Beijing Taxi

I just finished watching Miao Wang’s excellent documentary Beijing Taxi. The film both lovingly and critically looks at the changing face of China’s capital through the eyes of three different taxi drivers—a soon-to-retire, smiley older man; an easily contented, middle-aged guy; and an ambitious but frustrated mother. The impression that the movie gives of Beijing is very hazy—both literally (because the city is polluted) and figuratively (because the streetscape is changing drastically, right before the camera’s lens). Huge buildings are being putting up alongside massive, congested highways, and in the time span of the movie (two years) progress is definitely measurable as a function of what’s been added, as well as what’s been removed (the rubble is piling up where older, smaller buildings used to be).

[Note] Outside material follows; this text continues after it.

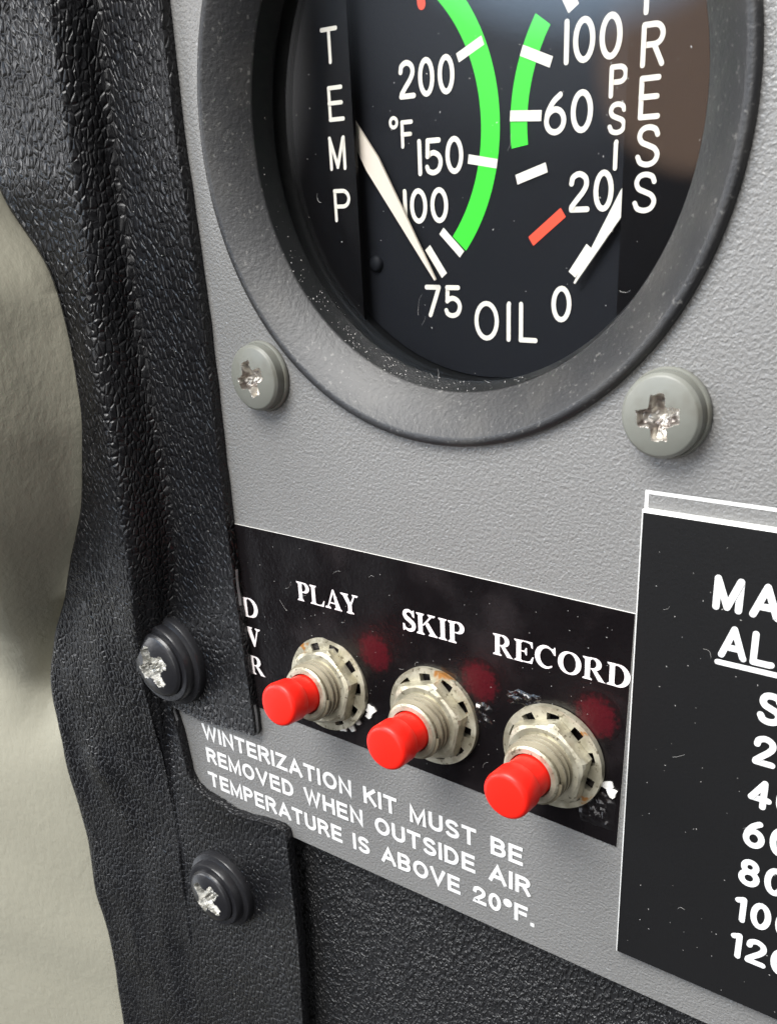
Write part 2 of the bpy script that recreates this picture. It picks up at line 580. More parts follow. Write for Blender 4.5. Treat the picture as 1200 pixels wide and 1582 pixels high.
class Ink:
    """flat printed strokes; every piece sits a hair above the one before"""

    def __init__(s, d):
        s.bm = bmesh.new()
        s.d = d
        s.k = 0

    def lift(s):
        s.k += 1
        return s.d + 0.011 * (s.k % 9)

    def poly(s, pts):
        d = s.lift()
        s.bm.faces.new([s.bm.verts.new(P(u, v, d)) for u, v in pts])

    def disc(s, c_, r, n=14):
        s.poly([(c_[0] + r * math.cos(2 * math.pi * k / n), c_[1] + r * math.sin(2 * math.pi * k / n)) for k in range(n)])

    def ribbon(s, pts, hw, closed=False, rnd=False, ext=0.0):
        pts = [Vector(p) for p in pts]
        q = [pts[0]]
        for p in pts[1:]:
            if (p - q[-1]).length > 1e-5:
                q.append(p)
        pts = q
        n = len(pts)
        H = hw if isinstance(hw, list) else [hw] * n
        if ext and not closed:
            pts[0] = pts[0] + (pts[0] - pts[1]).normalized() * ext
            pts[-1] = pts[-1] + (pts[-1] - pts[-2]).normalized() * ext
        d = s.lift()
        L, Rr = [], []
        sharp = []
        for i in range(n):
            a = pts[i - 1] if (i > 0 or closed) else None
            b = pts[(i + 1) % n] if (i < n - 1 or closed) else None
            e1 = (pts[i] - a).normalized() if a is not None else None
            e2 = (b - pts[i]).normalized() if b is not None else None
            if e1 is None:
                e1 = e2
            if e2 is None:
                e2 = e1
            n1, n2 = Vector((-e1.y, e1.x)), Vector((-e2.y, e2.x))
            m = n1 + n2
            m = n1.copy() if m.length < 1e-5 else m.normalized()
            k = H[i] / max(0.5, m.dot(n1))
            if e1.dot(e2) < 0.6:
                sharp.append((pts[i], H[i]))
            L.append(pts[i] + m * k)
            Rr.append(pts[i] - m * k)
        VL = [s.bm.verts.new(P(p.x, p.y, d)) for p in L]
        VR = [s.bm.verts.new(P(p.x, p.y, d)) for p in Rr]
        for i in range(n if closed else n - 1):
            j = (i + 1) % n
            s.bm.faces.new((VL[i], VR[i], VR[j], VL[j]))
        if rnd and not closed:
            s.disc(pts[0], H[0])
            s.disc(pts[-1], H[-1])

    def glyph(s, ch, u, v, cap, sw, rnd, wscale=1.0):
        """u: left edge of the ink, v: baseline; returns ink width"""
        w, strokes = G[ch]
        c0 = cap - sw
        for st in strokes:
            closed = st[0] == 'c'
            pts = [(u + sw / 2 + x * c0 * wscale, v + sw / 2 + y * c0) for x, y in (st[1:] if closed else st)]
            dd = [pts[0]]
            for p in pts[1:]:
                if (Vector(p) - Vector(dd[-1])).length > 1e-4:
                    dd.append(p)
            pts = dd
            if ch == '.':
                x, y = pts[0]
                if rnd:
                    s.disc(pts[0], sw * 0.55)
                else:
                    s.poly([(x - sw * .5, y - sw * .5), (x + sw * .5, y - sw * .5), (x + sw * .5, y + sw * .5), (x - sw * .5, y + sw * .5)])
                continue
            if closed:
                s.ribbon(pts, sw / 2, True)
            elif rnd:
                run = [pts[0]]
                for i in range(1, len(pts)):
                    run.append(pts[i])
                    last = i == len(pts) - 1
                    if not last:
                        e1 = (Vector(pts[i]) - Vector(pts[i - 1])).normalized()
                        e2 = (Vector(pts[i + 1]) - Vector(pts[i])).normalized()
                        if e1.dot(e2) < 0.75:
                            last = True
                    if last:
                        s.ribbon(run, sw / 2, False, True)
                        run = [pts[i]]
            else:
                s.ribbon(pts, sw / 2, False, False, sw * 0.5 if ch in 'EFHIKLMNUVWZA47jTRPDB12' else 0.0)
        return w * c0 * wscale + sw

    def text(s, txt, u0, u1, v, cap, sw, rnd, space=0.42, gap=None):
        """fits the line between u0 and u1"""
        c0 = cap - sw
        g = gap if gap is not None else sw * 0.75
        tot = 0.0
        n = 0
        for i, ch in enumerate(txt):
            if ch == ' ':
                tot += space * cap
            else:
                tot += G[ch][0] * c0
                n += 1
        fixed = n * sw + (len(txt) - 1) * g
        ws = (u1 - u0 - fixed) / tot if tot > 1e-6 else 1.0
        u = u0
        for ch in txt:
            if ch == ' ':
                u += space * cap * ws + g
            else:
                u += s.glyph(ch, u, v, cap, sw, rnd, ws) + g

    def done(s, name, mat, parent):
        o = obj(name, s.bm, mat, parent, recalc=False)
        return o


def bold_serif(ink, ch, u, v, k):
    """heavy roman capitals; k = cap height; returns advance"""
    W = dict(P=.904, L=.987, A=1.068, Y=1.068, S=.822, K=1.151, I=.575, R=1.068, E=.987, C=1.068, O=1.151, D=1.068, V=1.068)[ch]

    def poly(pts):
        ink.poly([(u + x * k, v + y * k) for x, y in pts])

    def rib(pts, ws, closed=False):
        ink.ribbon([(u + x * k, v + y * k) for x, y in pts], [w * k for w in ws], closed)

    def slab(x0, x1, y):
        s = 1 if y < 0.5 else -1
        t = 0.045
        xm = (x0 + x1) / 2
        poly([(x0, y), (x1, y), (x1, y + s * t), (xm + (x1 - xm) * .62, y + s * (t + .06)), (xm - (xm - x0) * .62, y + s * (t + .06)), (x0, y + s * t)][::s])

    def stem(x0=0.12, x1=0.35, lo=0, hi=1):
        poly([(x0, lo), (x1, lo), (x1, hi), (x0, hi)])
        slab(x0 - .10, x1 + .10, lo)
        slab(x0 - .10, x1 + .10, hi)

    if ch in 'PR':
        stem()
        yb = 0.46
        cy, ry = (1 - .03 + yb + .03) / 2, (1 - .03 - yb - .03) / 2
        pts = [(0.33, 0.97)] + arc(0.44, cy, 0.29, ry, 90, -90, 16) + [(0.33, yb + .03)]
        ws = [0.03] + [0.03 + 0.085 * math.sin(math.pi * i / 16) ** 1.3 for i in range(17)] + [0.03]
        rib(pts, ws)
        if ch == 'R':
            poly([(0.40, 0.49), (0.60, 0.49), (0.98, 0.04), (1.06, 0.0), (0.74, 0.0)])
    elif ch == 'D':
        stem()
        pts = [(0.33, 0.97)] + arc(0.44, 0.5, 0.47, 0.47, 90, -90, 22) + [(0.33, 0.03)]
        ws = [0.03] + [0.03 + 0.095 * math.sin(math.pi * i / 22) ** 1.2 for i in range(23)] + [0.03]
        rib(pts, ws)
    elif ch == 'I':
        stem(0.17, 0.40)
    elif ch in 'LE':
        stem()
        poly([(0.33, 0), (0.88, 0), (0.95, 0.32), (0.90, 0.32), (0.78, 0.10), (0.62, 0.055), (0.33, 0.055)])
        if ch == 'E':
            poly([(0.33, 1), (0.33, 0.945), (0.60, 0.945), (0.78, 0.90), (0.86, 0.72), (0.91, 0.72), (0.89, 1)])
            poly([(0.33, 0.53), (0.33, 0.475), (0.50, 0.475), (0.58, 0.34), (0.625, 0.34), (0.625, 0.68), (0.58, 0.68), (0.50, 0.53)])
    elif ch == 'A':
        poly([(0.50, 1.02), (0.58, 1.02), (0.98, 0.05), (0.68, 0.05)][::-1])
        poly([(0.13, 0.05), (0.21, 0.05), (0.555, 0.86), (0.50, 1.02)])
        poly([(0.26, 0.28), (0.70, 0.28), (0.68, 0.345), (0.28, 0.345)])
        slab(0.0, 0.36, 0)
        slab(0.58, 1.07, 0)
    elif ch == 'V':
        poly([(0.10, 0.95), (0.40, 0.95), (0.62, 0.30), (0.56, -0.02), (0.50, -0.02)])
        poly([(0.80, 0.95), (0.89, 0.95), (0.58, -0.02), (0.52, -0.02), (0.56, 0.16)])
        slab(0.0, 0.50, 1)
        slab(0.70, 1.03, 1)
    elif ch == 'Y':
        poly([(0.42, 0), (0.65, 0), (0.65, 0.46), (0.42, 0.44)])
        poly([(0.09, 0.95), (0.38, 0.95), (0.65, 0.46), (0.42, 0.43)])
        poly([(0.78, 0.95), (0.88, 0.95), (0.65, 0.46), (0.55, 0.46)])
        slab(0.0, 0.48, 1)
        slab(0.68, 1.04, 1)
        slab(0.31, 0.76, 0)
    elif ch == 'K':
        stem()
        poly([(0.34, 0.44), (0.44, 0.46), (0.90, 0.95), (0.78, 0.95)])
        poly([(0.44, 0.56), (0.62, 0.66), (1.06, 0.05), (0.78, 0.05)])
        slab(0.62, 1.02, 1)
        slab(0.66, 1.14, 0)
    elif ch == 'O':
        n = 30
        pts = arc(0.575, 0.5, 0.42, 0.475, 0, 360 - 360 / n, n - 1)
        rib(pts, [0.035 + 0.085 * abs(math.cos(2 * math.pi * i / n)) ** 1.3 for i in range(n)], True)
    elif ch == 'C':
        n = 26
        pts = arc(0.56, 0.5, 0.42, 0.475, 50, 312, n)
        rib(pts, [0.03 + 0.09 * max(0.0, math.sin(math.pi * i / n)) ** 1.5 for i in range(n + 1)])
        poly([(0.95, 0.66), (1.0, 0.66), (0.98, 1.02), (0.94, 1.02), (0.88, 0.93), (0.76, 0.95), (0.80, 0.84)])
    elif ch == 'S':
        pts = [tuple(p) for p in catmull([(0.62, 0.72), (0.56, 0.90), (0.40, 0.965), (0.22, 0.90), (0.17, 0.76), (0.26, 0.62), (0.45, 0.51), (0.62, 0.39), (0.66, 0.24), (0.58, 0.10), (0.39, 0.035), (0.20, 0.11), (0.13, 0.30)], 4)]
        n = len(pts) - 1
        rib(pts, [0.03 + 0.085 * math.sin(math.pi * i / n) ** 1.2 for i in range(n + 1)])
        poly([(0.66, 0.68), (0.71, 0.68), (0.69, 1.02), (0.65, 1.02), (0.56, 0.93)])
        poly([(0.08, -0.02), (0.12, -0.02), (0.22, 0.07), (0.12, 0.32), (0.07, 0.32)])
    return W * k


# ------------------------------------------------------------------ grey instrument panel
bm = bmesh.new()
outer = [(-43.6, 70), (-43.6, -45), (-52.5, -75), (-52.5, -90.15), (62, -90.15), (62, 70)]
rect = [bm.verts.new(P(u, v, 0)) for u, v in outer]
hole = [bm.verts.new(P(29.3 * math.cos(2 * math.pi * k / 96), 29.3 * math.sin(2 * math.pi * k / 96), 0)) for k in range(96)]
edges = [bm.edges.new((rect[k], rect[(k + 1) % 6])) for k in range(6)] + [bm.edges.new((hole[k], hole[(k + 1) % 96])) for k in range(96)]
bmesh.ops.triangle_fill(bm, edges=edges, use_beauty=True)
ex = bmesh.ops.extrude_face_region(bm, geom=bm.faces[:])
bmesh.ops.translate(bm, vec=P(0, 0, -2.0), verts=[g for g in ex['geom'] if isinstance(g, bmesh.types.BMVert)])
panel = obj('instrument_panel', bm, 'panel')
tag(panel, 'grey painted metal instrument panel with a fine orange peel texture round the oil gauge', 'panel')

ink = Ink(0.012)
ink.text('WINTERIZATION KIT MUST BE', -45.0, 10.35, -78.98, 2.62, 0.53, False, gap=0.37)
ink.text('REMOVED WHEN OUTSIDE AIR', -44.85, 11.5, -83.05, 2.62, 0.53, False, gap=0.37)
ink.text('TEMPERATURE IS ABOVE 20oF.', -45.1, 12.0, -87.35, 2.62, 0.53, False, gap=0.37)
ink.done('printed_text', 'white', panel)
ink = Ink(0.012)
ink.ribbon([(23.05, -36), (23.05, -31.9), (60, -31.9)], 0.17)
ink.done('printed_outline', 'white', panel)

# ------------------------------------------------------------------ black lower panel
bm = bmesh.new()
prism(bm, [(-70, -88.5), (95, -88.5), (95, -215), (-70, -215)], -5.0, -2.2)
low = obj('lower_panel', bm, 'lower')
tag(low, 'black crackle finish plastic panel below the grey instrument panel', 'panel')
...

The film was started a couple of years before the 2008 summer Olympics. The iconic venues—the Bird’s Nest, in particular—are a point of pride for the locals and yet look totally alien (they definitely don’t blend into the city and have a distinct air of removal from anything remotely status quo). And as the games get nearer, the city starts to look cleaner and neater and more welcoming. I wonder if that sheen has remained?

After watching the movie, it’s still difficult (as per my first blog post below) to get a sense of what it would really be like to walk around Beijing. (Granted, the doc wasn’t about walking, it was about seeing the city through a windshield). I don’t know why I want to know what this is like. Maybe it’s because I walk everywhere I go. I walk five kilometers to work and back everyday, in Toronto. But also, strangely, the curiosity is specific to Beijing. Because in a way I feel like I should have a sense, a strong guess, of what if feels like to stand on a street corner there. As though I were in Google street view. The way I can imagine it for other major world cities (just from having seen those places in so many movies and magazines). It’s a bizarre sense of entitlement.

But I will find out in June. I’m looking forward to it.